‘Most Disappointing’ IPOs: Where are they Now?

Over the years, the IPO market has seen both losers and gainers. Some companies go forward from successful IPOs to increase firm operations and get higher returns. Other businesses, however, end up failing after their offerings as a result of overpricing shares, wrong management decisions as well as failure to handle financial crises and lawsuits effectively. However, some have pushed past their sudden drop in stocks later on to become global leaders in their field. Facebook, for example, had its stock drop by over 50 percent in the year following its issuance. However, it later turned profitable and is currently the world’s largest social media platform. Its stock is now trading at close to four times its issuance price. Below, we discuss some IPOs that were highly publicized but whose companies dropped soon after.

  1. Groupon Inc.

The company started as an e-commerce platform that connected people in 28 countries. Through Groupon services, subscribers could source products from locals in other nations. Further, the firm offered its clients access to travel packages through online agreements. It went public in 2011 in an affair that was considered one of the most overhyped offerings of the year. During its issuance, it sold shares at the price of $20 each and generated revenue totaling to $700 million.
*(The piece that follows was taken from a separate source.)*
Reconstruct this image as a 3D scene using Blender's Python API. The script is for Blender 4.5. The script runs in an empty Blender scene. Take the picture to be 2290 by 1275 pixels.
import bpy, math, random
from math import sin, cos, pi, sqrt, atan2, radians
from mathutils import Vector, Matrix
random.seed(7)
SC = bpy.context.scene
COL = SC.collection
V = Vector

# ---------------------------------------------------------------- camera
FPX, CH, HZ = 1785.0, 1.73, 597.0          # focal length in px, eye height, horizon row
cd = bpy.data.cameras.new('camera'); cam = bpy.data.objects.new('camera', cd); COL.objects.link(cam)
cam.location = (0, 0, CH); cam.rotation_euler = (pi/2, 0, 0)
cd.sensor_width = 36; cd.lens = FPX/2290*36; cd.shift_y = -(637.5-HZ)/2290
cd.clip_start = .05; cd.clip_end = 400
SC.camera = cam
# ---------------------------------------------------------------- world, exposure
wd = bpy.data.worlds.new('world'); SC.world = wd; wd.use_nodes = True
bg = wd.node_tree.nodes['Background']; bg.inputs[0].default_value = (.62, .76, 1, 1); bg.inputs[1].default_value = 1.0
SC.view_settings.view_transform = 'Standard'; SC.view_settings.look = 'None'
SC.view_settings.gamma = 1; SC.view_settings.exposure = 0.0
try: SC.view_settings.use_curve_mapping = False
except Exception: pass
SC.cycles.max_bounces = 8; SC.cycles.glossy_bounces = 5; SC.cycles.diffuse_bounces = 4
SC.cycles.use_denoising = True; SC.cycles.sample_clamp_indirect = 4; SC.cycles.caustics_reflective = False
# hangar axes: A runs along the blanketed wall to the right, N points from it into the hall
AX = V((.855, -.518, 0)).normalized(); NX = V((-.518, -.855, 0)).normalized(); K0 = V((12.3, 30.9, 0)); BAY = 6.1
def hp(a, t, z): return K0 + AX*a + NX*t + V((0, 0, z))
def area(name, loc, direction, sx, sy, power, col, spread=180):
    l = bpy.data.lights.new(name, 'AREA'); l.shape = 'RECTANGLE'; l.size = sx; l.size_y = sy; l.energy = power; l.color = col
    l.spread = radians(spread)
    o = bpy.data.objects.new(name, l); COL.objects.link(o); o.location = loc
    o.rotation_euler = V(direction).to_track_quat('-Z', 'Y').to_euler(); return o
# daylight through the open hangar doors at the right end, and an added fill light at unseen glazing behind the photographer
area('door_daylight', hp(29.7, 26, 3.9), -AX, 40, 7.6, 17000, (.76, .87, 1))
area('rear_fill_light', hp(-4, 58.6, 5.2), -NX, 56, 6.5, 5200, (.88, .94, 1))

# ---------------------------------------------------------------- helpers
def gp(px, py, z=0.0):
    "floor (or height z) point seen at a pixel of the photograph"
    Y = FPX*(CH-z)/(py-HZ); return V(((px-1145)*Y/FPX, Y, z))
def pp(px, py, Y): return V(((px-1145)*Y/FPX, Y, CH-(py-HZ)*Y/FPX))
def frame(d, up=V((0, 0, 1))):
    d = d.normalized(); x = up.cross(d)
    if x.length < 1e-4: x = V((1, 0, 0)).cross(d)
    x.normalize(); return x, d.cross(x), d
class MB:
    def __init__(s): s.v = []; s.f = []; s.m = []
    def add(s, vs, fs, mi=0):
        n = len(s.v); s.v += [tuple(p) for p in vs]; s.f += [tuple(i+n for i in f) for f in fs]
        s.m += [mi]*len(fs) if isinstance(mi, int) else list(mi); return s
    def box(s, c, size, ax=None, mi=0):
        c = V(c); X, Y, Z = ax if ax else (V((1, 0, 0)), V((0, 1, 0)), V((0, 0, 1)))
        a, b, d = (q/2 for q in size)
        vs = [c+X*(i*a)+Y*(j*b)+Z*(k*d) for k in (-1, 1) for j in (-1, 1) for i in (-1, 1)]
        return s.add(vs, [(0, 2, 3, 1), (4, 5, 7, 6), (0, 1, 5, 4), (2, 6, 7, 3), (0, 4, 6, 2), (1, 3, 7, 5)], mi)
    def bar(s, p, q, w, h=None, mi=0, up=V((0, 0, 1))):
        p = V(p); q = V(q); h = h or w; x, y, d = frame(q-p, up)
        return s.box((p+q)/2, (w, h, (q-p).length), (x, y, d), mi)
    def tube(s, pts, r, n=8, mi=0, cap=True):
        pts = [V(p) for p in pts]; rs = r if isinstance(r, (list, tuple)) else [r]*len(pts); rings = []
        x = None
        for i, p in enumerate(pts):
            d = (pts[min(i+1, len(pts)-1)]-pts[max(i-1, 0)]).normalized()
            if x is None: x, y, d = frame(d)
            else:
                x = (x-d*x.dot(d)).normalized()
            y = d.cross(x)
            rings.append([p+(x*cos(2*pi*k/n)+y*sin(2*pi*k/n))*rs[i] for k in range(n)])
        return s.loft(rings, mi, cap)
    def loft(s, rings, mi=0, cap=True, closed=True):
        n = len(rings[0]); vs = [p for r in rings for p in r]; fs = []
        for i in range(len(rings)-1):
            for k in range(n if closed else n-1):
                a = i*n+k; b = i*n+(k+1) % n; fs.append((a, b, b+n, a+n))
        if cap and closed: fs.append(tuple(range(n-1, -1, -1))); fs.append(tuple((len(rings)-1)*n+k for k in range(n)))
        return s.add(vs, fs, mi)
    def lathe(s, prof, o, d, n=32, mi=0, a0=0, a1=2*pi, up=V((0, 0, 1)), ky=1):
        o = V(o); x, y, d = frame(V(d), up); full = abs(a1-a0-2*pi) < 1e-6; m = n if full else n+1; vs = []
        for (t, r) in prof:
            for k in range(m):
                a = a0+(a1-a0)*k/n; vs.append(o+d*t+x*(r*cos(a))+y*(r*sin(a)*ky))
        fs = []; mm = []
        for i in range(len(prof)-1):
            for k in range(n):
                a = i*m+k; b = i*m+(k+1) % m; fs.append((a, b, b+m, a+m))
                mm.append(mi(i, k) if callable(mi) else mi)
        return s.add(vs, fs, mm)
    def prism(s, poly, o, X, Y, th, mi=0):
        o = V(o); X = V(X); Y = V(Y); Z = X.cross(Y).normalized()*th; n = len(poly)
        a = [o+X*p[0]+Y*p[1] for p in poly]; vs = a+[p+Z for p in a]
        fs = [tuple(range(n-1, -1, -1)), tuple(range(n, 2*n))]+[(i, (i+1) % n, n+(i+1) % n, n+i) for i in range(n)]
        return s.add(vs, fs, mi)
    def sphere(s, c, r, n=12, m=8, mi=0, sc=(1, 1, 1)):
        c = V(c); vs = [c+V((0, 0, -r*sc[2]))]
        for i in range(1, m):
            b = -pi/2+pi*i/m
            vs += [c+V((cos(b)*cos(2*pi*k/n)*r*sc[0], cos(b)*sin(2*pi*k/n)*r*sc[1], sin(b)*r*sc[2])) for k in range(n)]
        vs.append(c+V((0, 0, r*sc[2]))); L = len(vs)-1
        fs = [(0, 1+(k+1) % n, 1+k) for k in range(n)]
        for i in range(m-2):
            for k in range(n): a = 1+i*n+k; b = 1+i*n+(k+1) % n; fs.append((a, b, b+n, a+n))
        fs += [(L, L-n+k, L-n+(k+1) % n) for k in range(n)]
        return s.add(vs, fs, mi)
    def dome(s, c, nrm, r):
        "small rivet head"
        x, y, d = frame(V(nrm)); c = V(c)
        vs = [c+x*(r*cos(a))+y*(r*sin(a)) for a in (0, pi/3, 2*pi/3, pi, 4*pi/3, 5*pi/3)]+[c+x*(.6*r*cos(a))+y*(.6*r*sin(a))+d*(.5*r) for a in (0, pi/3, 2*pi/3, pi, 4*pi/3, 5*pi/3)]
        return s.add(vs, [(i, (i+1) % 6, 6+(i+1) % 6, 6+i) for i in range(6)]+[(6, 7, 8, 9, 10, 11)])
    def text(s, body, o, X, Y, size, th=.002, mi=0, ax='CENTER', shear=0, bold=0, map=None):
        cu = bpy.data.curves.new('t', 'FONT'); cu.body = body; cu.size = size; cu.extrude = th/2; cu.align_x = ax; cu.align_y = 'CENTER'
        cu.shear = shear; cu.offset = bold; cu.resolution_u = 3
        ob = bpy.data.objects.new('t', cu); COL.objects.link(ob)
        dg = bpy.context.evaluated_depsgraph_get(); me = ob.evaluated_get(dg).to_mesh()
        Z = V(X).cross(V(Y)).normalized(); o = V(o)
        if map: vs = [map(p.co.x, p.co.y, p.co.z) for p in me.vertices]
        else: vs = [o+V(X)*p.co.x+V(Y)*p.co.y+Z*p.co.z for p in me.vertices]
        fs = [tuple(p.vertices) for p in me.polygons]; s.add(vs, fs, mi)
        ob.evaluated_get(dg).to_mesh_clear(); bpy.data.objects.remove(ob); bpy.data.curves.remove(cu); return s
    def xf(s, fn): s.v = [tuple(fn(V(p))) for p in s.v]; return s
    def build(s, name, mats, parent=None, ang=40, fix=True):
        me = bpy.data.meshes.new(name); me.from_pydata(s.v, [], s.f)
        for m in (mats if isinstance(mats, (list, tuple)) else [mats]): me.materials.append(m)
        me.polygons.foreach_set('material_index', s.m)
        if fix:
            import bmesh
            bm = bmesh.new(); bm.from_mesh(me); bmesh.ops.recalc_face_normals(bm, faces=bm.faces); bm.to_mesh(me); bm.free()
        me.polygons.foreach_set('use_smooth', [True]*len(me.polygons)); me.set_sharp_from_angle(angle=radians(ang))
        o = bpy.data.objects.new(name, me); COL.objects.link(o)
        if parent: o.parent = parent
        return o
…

Problems, however, began when investors found out that the firm’s CEO and other shareholders earlier on had sold all their shares during the offering. Further, the SEC challenged the company’s reports on revenue and their accounting methods, resulting in the firm having to change its book-keeping techniques. Soon after these episodes, the stock took a nosedive in the markets. Currently, the firm is not as widely used and its growth potential reduced to nil. The firm has its stock being traded around the price of $3.00 all through April this year, $17 below the issuance price.

  1. Zynga Inc.

This firm began as an online game producer, mainly targeting Facebook users since its software was accessible through Facebook’s platform. Some of its games such as Farmville and Words With Friends took the internet by storm. As a result of the great success this venture had, the company decided to go public. Its offering was one of the largest since Google’s back in 2004. It sold its stock at $10 per share.

However, markets did not move as Zynga hoped. The company failed to diversify its services and soon got phased out with a lower number of people playing its games. Most users preferred to download their products from their respective operating systems’ online stores. Apparently, Zynga did not notice this or failed to make a move to adjust themselves with the trend.  Further, many Facebook users marked its games as spam, leading to increased unpopularity.  As such, investors realized that the firm had very low growth potential and sold their positions on the stock. Demand continuously decreased from 2012, at first by a few cents and then by the dollar. Currently, Zynga is trading at $2.80 a share. This figure is $7.20 below its issuance price resulting in a 72 percent overall decline.